Reaching Out to People with Habitable Prayer Buildings

Zambia

By Fr. Felix N. Bwalya, OMI

“Build my house, so that I may take pleasure in it and be honored,” says the Lord. Haggai 1:7

Sancta Maria Parish Church in Lukulu

Sancta Maria Catholic Church in Lukulu, Zambia (9,347 sq. km area) is under the care of the Missionary Oblates of Mary Immaculate has about seventy (70) prayer rooms or small chapels. Commonly called mass centers or outstations. Most of the Mass centers buildings are built with poles, mud and grass thatching for roofing. The Missionary Oblates with the help of Michigan Missionaries have in recent years been providing building materials to some of the Churches. This is in an effort to make the buildings much more habitable for Church services. With donations from well-wishers, the missionaries provide, cement, iron sheets and nails. The communities volunteer to make bricks and provide labor to build their Churches.

Typical mud and grass outstation chapel

An Oblate is a man who loves the Church. He loves the Church just as he loves Jesus Christ. The mission  of an Oblate is serve the Church in all   dimensions.

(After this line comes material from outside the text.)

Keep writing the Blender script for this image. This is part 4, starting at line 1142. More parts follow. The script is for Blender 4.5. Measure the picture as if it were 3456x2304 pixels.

One of the new outstation chapels

For Eugene De Mazenod, Christ and the Church is all one and the same. The Church is the saviour’s “glorious inheritance”; she is “the beloved spouse of God’s only – begotten son” whom he has purchased at the cost of his own blood, and who “earnestly appeals to the ministers” to whom she wants to entrust her children. (cf. preface to the constitutions). Therefore, Oblates work tirelessly to build and safeguard the faith of the Church and the faithful. The Church is a place of worship and salvation. For many poor people of Western province, the Church is a place of refuge and center of their lives.